Any hopes for a quiet life were soon disrupted by events. Living in Massachusetts put the Adamses at the heart of the growing tensions between the colony and their mother country. With John at the forefront of colonial activism, Abigail was left to tend to the family. Yet the letters they exchanged frequently – an invaluable resource of which Akers takes full advantage – gave her not just a front-row seat to the formation of the republic, but an opportunity to influence events available to few others. Akers sees through their correspondence a shared mind emerging over time between the two, one that gave Abigail a voice in events through her husband while simultaneously making her John’s most fervent partisan, and one uniquely well-informed to comment on events in her correspondence with others.
These letters, however were a poor substitute for John’s absence, which required Abigail to manage the full range of their family’s affairs while John was away serving the new nation, first in Congress, then abroad. It was not until John was selected as minister to France after independence was granted that Abigail was able to join him in Europe. As the wife of America’s representative to the courts of first Louis XVI, then George III, Abigail sought to define republican womanhood among the titled elites of Europe, an effort in which she especial pride in doing given the limited finances available to her. After four years abroad, the two of them returned home to public acclaim and an opportunity to occupy the second highest office of the land, putting her once more at the heart of her nation’s affairs.
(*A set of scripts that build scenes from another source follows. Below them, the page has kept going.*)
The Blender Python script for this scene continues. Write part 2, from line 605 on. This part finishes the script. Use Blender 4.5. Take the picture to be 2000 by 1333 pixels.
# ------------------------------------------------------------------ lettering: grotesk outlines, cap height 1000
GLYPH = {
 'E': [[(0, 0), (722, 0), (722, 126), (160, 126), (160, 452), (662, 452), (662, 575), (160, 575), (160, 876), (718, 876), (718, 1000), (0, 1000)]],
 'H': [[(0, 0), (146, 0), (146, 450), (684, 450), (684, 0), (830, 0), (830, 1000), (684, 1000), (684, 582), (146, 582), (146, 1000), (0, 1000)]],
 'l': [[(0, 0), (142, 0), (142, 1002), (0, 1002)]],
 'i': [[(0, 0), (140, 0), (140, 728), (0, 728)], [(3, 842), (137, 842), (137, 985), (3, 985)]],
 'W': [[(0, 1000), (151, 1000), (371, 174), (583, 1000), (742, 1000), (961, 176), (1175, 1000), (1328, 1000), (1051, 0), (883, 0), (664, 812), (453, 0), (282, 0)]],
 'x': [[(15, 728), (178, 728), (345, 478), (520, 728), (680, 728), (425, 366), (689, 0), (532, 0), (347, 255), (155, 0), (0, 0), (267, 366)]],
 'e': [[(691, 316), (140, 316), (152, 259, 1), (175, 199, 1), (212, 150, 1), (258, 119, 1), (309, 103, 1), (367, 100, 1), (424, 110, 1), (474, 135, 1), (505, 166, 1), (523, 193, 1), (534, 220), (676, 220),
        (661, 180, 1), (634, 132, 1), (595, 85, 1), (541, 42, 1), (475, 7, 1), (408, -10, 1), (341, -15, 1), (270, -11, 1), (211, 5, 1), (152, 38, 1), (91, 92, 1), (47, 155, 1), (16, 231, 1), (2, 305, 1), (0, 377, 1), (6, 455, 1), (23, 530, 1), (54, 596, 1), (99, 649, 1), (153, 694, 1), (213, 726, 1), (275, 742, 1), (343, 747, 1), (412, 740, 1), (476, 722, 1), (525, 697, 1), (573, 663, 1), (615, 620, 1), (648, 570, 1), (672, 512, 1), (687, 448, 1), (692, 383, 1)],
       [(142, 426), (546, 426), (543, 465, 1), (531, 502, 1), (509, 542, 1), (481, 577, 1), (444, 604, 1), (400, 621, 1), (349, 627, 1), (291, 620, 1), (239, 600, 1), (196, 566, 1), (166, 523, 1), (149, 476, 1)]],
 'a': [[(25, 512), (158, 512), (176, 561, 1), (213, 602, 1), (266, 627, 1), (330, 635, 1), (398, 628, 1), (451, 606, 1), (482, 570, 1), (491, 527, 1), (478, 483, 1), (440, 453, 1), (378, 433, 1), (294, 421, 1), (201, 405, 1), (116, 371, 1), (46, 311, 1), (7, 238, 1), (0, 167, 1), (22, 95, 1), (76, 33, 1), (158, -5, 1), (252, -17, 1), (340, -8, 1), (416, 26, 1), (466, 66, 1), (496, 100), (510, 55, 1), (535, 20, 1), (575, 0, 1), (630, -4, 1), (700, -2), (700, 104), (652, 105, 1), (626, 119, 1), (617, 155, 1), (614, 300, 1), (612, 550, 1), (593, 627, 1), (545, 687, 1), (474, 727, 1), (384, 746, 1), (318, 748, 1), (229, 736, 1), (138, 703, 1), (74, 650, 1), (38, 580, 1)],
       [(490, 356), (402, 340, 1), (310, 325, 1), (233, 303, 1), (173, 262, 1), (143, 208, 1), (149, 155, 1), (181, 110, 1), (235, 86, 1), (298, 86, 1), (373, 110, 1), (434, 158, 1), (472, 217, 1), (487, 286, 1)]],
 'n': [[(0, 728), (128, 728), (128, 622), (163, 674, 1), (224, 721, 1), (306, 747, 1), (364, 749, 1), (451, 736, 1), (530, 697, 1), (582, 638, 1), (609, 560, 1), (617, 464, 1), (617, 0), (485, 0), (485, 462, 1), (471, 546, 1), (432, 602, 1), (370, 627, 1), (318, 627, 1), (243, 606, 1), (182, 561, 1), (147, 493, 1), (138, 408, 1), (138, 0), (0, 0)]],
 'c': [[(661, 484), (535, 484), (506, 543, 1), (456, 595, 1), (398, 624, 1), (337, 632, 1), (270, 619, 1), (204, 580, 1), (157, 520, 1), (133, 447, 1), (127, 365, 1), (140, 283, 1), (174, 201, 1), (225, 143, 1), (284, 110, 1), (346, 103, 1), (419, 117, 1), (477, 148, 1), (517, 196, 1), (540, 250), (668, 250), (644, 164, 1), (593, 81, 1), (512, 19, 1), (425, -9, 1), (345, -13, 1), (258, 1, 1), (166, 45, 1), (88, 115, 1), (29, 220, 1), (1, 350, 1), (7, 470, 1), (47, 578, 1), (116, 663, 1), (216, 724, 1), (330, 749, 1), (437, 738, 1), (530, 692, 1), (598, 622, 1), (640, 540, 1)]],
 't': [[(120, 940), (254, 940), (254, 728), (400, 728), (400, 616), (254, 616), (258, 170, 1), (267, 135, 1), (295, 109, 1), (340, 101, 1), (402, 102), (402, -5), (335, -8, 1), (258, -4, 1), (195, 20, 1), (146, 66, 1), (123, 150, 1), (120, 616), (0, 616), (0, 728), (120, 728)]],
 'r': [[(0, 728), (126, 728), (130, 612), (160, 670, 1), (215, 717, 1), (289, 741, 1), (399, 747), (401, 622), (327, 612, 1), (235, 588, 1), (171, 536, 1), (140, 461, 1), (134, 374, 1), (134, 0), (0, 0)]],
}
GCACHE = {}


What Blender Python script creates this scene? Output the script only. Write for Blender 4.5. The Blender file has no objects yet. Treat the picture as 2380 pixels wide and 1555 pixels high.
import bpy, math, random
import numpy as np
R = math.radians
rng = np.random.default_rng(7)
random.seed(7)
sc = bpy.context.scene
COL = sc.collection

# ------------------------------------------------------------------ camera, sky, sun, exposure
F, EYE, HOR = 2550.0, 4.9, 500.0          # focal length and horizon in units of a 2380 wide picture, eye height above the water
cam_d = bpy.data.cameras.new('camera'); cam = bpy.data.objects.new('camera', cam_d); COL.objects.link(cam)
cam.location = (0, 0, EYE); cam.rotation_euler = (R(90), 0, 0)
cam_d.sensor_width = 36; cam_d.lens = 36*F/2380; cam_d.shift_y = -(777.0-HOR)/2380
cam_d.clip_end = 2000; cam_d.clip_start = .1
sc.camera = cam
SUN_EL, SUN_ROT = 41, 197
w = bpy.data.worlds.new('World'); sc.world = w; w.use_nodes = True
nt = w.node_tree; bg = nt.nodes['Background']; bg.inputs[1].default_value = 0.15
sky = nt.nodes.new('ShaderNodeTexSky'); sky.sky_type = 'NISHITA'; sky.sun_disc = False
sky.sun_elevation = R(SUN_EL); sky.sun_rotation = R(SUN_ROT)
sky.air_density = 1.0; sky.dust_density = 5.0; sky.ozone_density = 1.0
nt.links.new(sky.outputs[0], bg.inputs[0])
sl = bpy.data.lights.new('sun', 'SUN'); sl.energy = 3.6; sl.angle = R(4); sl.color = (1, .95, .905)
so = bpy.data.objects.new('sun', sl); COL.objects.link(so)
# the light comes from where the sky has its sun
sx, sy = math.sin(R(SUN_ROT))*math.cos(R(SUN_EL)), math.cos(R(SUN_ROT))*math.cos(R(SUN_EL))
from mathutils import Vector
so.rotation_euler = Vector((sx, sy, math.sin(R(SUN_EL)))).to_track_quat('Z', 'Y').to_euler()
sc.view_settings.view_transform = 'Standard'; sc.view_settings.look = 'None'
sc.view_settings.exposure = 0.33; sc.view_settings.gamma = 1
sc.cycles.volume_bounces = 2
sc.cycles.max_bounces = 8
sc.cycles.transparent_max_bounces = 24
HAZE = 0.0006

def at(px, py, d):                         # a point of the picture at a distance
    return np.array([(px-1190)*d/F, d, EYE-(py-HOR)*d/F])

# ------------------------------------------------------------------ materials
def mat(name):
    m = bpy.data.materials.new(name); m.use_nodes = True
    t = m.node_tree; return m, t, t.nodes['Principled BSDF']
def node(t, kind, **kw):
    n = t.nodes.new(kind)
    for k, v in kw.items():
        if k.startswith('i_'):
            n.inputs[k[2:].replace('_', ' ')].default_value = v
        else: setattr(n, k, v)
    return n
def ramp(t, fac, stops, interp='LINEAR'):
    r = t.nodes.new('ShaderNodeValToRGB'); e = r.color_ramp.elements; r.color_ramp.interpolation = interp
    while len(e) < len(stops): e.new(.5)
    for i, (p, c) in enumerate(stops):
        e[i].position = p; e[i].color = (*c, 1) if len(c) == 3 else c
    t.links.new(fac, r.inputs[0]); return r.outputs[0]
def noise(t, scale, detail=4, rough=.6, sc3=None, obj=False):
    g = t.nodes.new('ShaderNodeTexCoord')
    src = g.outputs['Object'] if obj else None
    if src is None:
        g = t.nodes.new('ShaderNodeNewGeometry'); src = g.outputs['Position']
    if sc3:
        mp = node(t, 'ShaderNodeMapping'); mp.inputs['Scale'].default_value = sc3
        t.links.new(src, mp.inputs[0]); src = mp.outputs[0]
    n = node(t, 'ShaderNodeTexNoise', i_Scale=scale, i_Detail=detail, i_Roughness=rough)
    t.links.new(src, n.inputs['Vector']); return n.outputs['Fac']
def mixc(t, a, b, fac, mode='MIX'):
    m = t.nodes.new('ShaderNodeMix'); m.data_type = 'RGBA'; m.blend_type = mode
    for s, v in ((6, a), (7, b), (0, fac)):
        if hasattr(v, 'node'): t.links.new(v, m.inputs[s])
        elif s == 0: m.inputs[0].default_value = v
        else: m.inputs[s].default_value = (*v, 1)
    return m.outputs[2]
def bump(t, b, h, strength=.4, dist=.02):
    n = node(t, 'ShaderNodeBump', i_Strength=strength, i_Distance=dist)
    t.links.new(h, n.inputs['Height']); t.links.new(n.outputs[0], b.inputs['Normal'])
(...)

Despite health problems that often kept her at their home in Quincy, over the next twelve years, Abigail Adams became intimately associated with national politics. With John in New York and Philadelphia, much of this was again through the steady stream of letters flowing between the two of them. Abigail’s influence peaked with her husband’s election as president in 1796, which catapulted her to the status of First Lady of the United States. Over the four years that followed, she set a distinctly different example from that of her predecessor, Martha, as she played an active (though still limited) role politically as well as socially. Akers even goes so far as to argue that her husband’s decision for a second term was based primarily upon her enjoyment of her role, only for his hopes for reelection thwarted by Federalist infighting and the nation’s turn towards the Democratic Republicans.
Perhaps surprisingly, Abigail held little bitterness towards Thomas Jefferson, possibly because of the longstanding friendship between the two of them. Her reconciliation with her husband’s political opponent and successor preceded John’s and likely paved the way for the subsequent renewal of the friendship between the two men. As such, it was just another example of the subtle yet significant legacy that Akers describes in his book. The range of her activities and the wealth of sources available in her correspondence is such that his coverage of her life at times can only provide a cursory coverage of her ideas and activities. Because of this his book serves best as an introduction to his fascinating subject, one that delineates the parameters of her many achievements and their enduring imprint upon our country.